Growing Up Geek
I grew up a geek.... just totally different then chrildren of the past 20 or so years. See my geekdom was more limited you might say then today. My opportunities were sparse to show off my great store of knowledge in all things technology. I guess I was a delayed start geek.
Me about age 9
I'll explain. Today's young adults grew up (growing up) in the world of mbile phones, maybe shmart phones, computers, notebooks, tablets, TV on phones, computers and even TVs. Young geeks always have thought that everyone even their parents or grandparents alway the same "toys" and opportunities they had. It was (is) just part of their world natually.
Contrast that to me, who while growing up more than a few years ago. I had:
- No color TVs... black and white sets were the standard
- No mobile phones, in fact only a "private" phone from AT&T. Note that there really were shared phone lines between your neighbors and your home.
- No computers of course
- Music from either AM radio or vinyl records 33s and 45s thats it
- Radios were desktop and the new transistor portable radios.. for you know... when you were at the beach.
- Car electronics were the AM radio, horn and that is about it.

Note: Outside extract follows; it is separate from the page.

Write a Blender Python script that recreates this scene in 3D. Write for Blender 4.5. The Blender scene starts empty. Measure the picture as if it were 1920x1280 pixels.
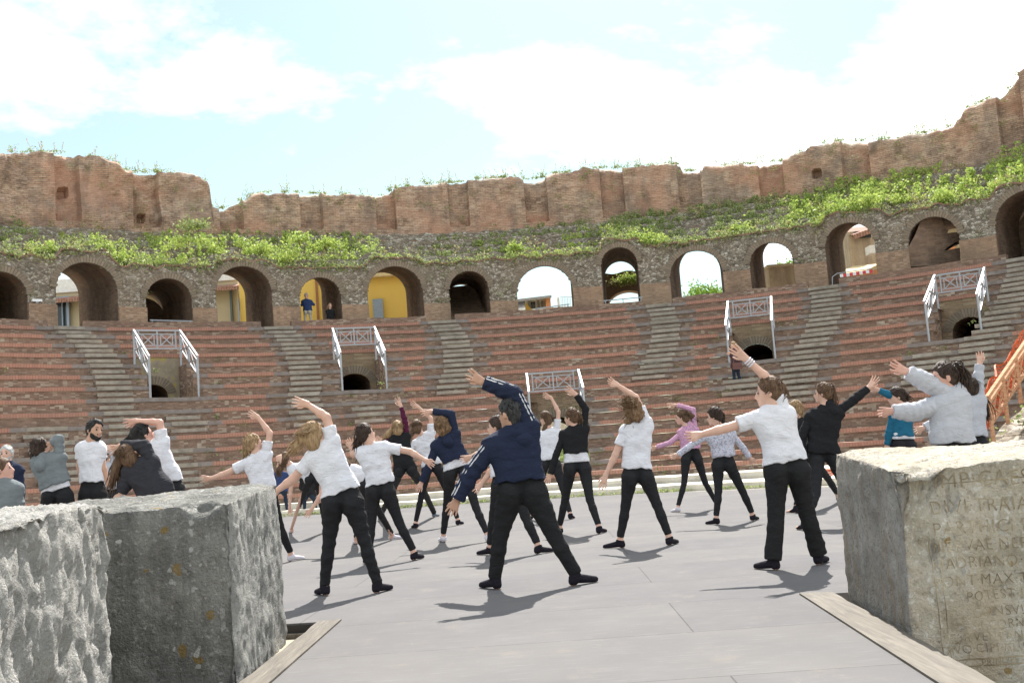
import bpy, math, random
import numpy as np
from math import sin, cos, pi, radians, hypot, atan2, sqrt
from mathutils import Matrix, Vector
random.seed(7)
RNG = np.random.default_rng(11)
scene = bpy.context.scene

# ------------------------------------------------------------------ camera
FPX, PITCH, ROLL, EYE = 2034.0, 0.110, -0.074, 1.03
CR, CS = cos(ROLL), sin(ROLL)
FWD = np.array([0, cos(PITCH), sin(PITCH)]); UP0 = np.array([0, -sin(PITCH), cos(PITCH)]); R0v = np.array([1.0, 0, 0])
CRT = R0v * CR + UP0 * CS
CUP = UP0 * CR - R0v * CS
cam = bpy.data.cameras.new("camera")
cam.sensor_width = 36; cam.lens = 36 * FPX / 1920; cam.clip_end = 3000; cam.clip_start = 0.05
camo = bpy.data.objects.new("camera", cam); scene.collection.objects.link(camo)
camo.matrix_world = Matrix(((CRT[0], CUP[0], -FWD[0], 0), (CRT[1], CUP[1], -FWD[1], 0), (CRT[2], CUP[2], -FWD[2], EYE), (0, 0, 0, 1)))
scene.camera = camo

# ------------------------------------------------------------------ sky and sun
SUN_AZ = radians(8.5)      # to the right of the viewing direction (+Y)
SUN_EL = radians(48)
world = bpy.data.worlds.new("World"); scene.world = world; world.use_nodes = True
wn = world.node_tree.nodes; wl = world.node_tree.links
for n in list(wn): wn.remove(n)
wout = wn.new('ShaderNodeOutputWorld'); wbg = wn.new('ShaderNodeBackground'); sky = wn.new('ShaderNodeTexSky')
sky.sky_type = 'NISHITA'; sky.sun_disc = False; sky.sun_elevation = SUN_EL; sky.sun_rotation = SUN_AZ
sky.air_density = 1.0; sky.dust_density = 0.6; sky.ozone_density = 1.0
wtc = wn.new('ShaderNodeTexCoord'); wmap = wn.new('ShaderNodeMapping'); wmap.inputs['Scale'].default_value = (1.0, 1.0, 2.1)
wmap.inputs['Location'].default_value = (4.32, 1.9, 0.6)
wnz = wn.new('ShaderNodeTexNoise'); wnz.inputs['Scale'].default_value = 2.0; wnz.inputs['Detail'].default_value = 9; wnz.inputs['Roughness'].default_value = 0.6; wnz.inputs['Distortion'].default_value = 0.15
wr = wn.new('ShaderNodeValToRGB'); wr.color_ramp.elements[0].position = 0.445; wr.color_ramp.elements[1].position = 0.60
wmix = wn.new('ShaderNodeMixRGB'); wmix.inputs['Color2'].default_value = (7.3, 7.4, 7.45, 1)
wmul = wn.new('ShaderNodeMath'); wmul.operation = 'MULTIPLY_ADD'; wmul.inputs[1].default_value = 0.94; wmul.inputs[2].default_value = 0.12
wl.new(wtc.outputs['Generated'], wmap.inputs['Vector']); wl.new(wmap.outputs[0], wnz.inputs['Vector'])
wl.new(wnz.outputs['Fac'], wr.inputs['Fac']); wl.new(wr.outputs['Color'], wmul.inputs[0]); wl.new(wmul.outputs[0], wmix.inputs['Fac'])
wtint = wn.new('ShaderNodeMixRGB'); wtint.blend_type = 'MULTIPLY'; wtint.inputs['Fac'].default_value = 1; wtint.inputs['Color2'].default_value = (.54, .60, .51, 1)
wl.new(sky.outputs['Color'], wtint.inputs['Color1']); wl.new(wtint.outputs['Color'], wmix.inputs['Color1']); wl.new(wmix.outputs['Color'], wbg.inputs['Color'])
wbg.inputs['Strength'].default_value = 0.08
wl.new(wbg.outputs[0], wout.inputs[0])
sun = bpy.data.lights.new("sun", 'SUN'); sun.energy = 3.1; sun.angle = radians(0.5); sun.color = (1.0, 0.955, 0.89)
suno = bpy.data.objects.new("sun", sun); scene.collection.objects.link(suno)
sd = Vector((sin(SUN_AZ) * cos(SUN_EL), cos(SUN_AZ) * cos(SUN_EL), sin(SUN_EL)))
suno.rotation_euler = sd.to_track_quat('Z', 'Y').to_euler(); suno.location = (20, 60, 60)
scene.view_settings.view_transform = 'Standard'; scene.view_settings.look = 'None'
scene.view_settings.exposure = 1.82; scene.view_settings.gamma = 1.0
scene.cycles.max_bounces = 6; scene.cycles.diffuse_bounces = 4

# ------------------------------------------------------------------ measuring helpers (photo pixels -> metres)
def ray(x, y):
    return FWD + CRT * (x - 960) / FPX - CUP * (y - 640) / FPX
CAMP = np.array([0, 0, EYE])
def at(x, y, D):                       # world point on the vertical plane y = D
    d = ray(x, y); return CAMP + d * (D / d[1])
def gnd(x, y, z=0.0):
    d = ray(x, y); return CAMP + d * ((z - EYE) / d[2])
def hit(x, y, cx, cy, R):              # far side of a vertical cylinder -> theta, z
    d = ray(x, y); a = d[0] ** 2 + d[1] ** 2; b = -2 * (d[0] * cx + d[1] * cy); c = cx * cx + cy * cy - R * R
    t = (-b + sqrt(b * b - 4 * a * c)) / (2 * a); p = CAMP + d * t
    return atan2(p[0] - cx, p[1] - cy), p[2]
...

However that did not stop me from being the resident geek for my family and neighbors. Just a different set of tools then today offers. I did I achieve my geekdom then. I started to take apart radios, TVs and just about anything that electroncis in so I could see how they work. Of course sometimes after my investigations they didn't work again but mostly they did. I tricked out radios to add external speakers, added an extra phone to our house phone line (very ilegal at the time), learned how to change the tubes in our TVs without having to pull of them out to find the one that was bad.
Time marched on and soon I was a young adult working for my first company in a computer area. This is at a time when only 250,000 or so people worked in the computer industry. So my delayed geekness on computers was with a room size IBM 360 computer system. While young I knew more then my older associates about how it ran, why it ran, doing things they didn't know how to do. It was pretty cool stuff writing assemble language and other low level languages.
My beloved Datapoint
Then I had the real geek fun of using one the very first small computers the Datapoint 2200 in 1970 and just making it hum. My Datapoint joy was powered by an Intel 8008 chip, with a real screen of 12 rows of 80 characters and for storage a set of two cassette decks.
Do I miss not having grown up with the large array of geek toys of today? Not at all. I geeked out on the items that were available to me. Same feelings just different machaines.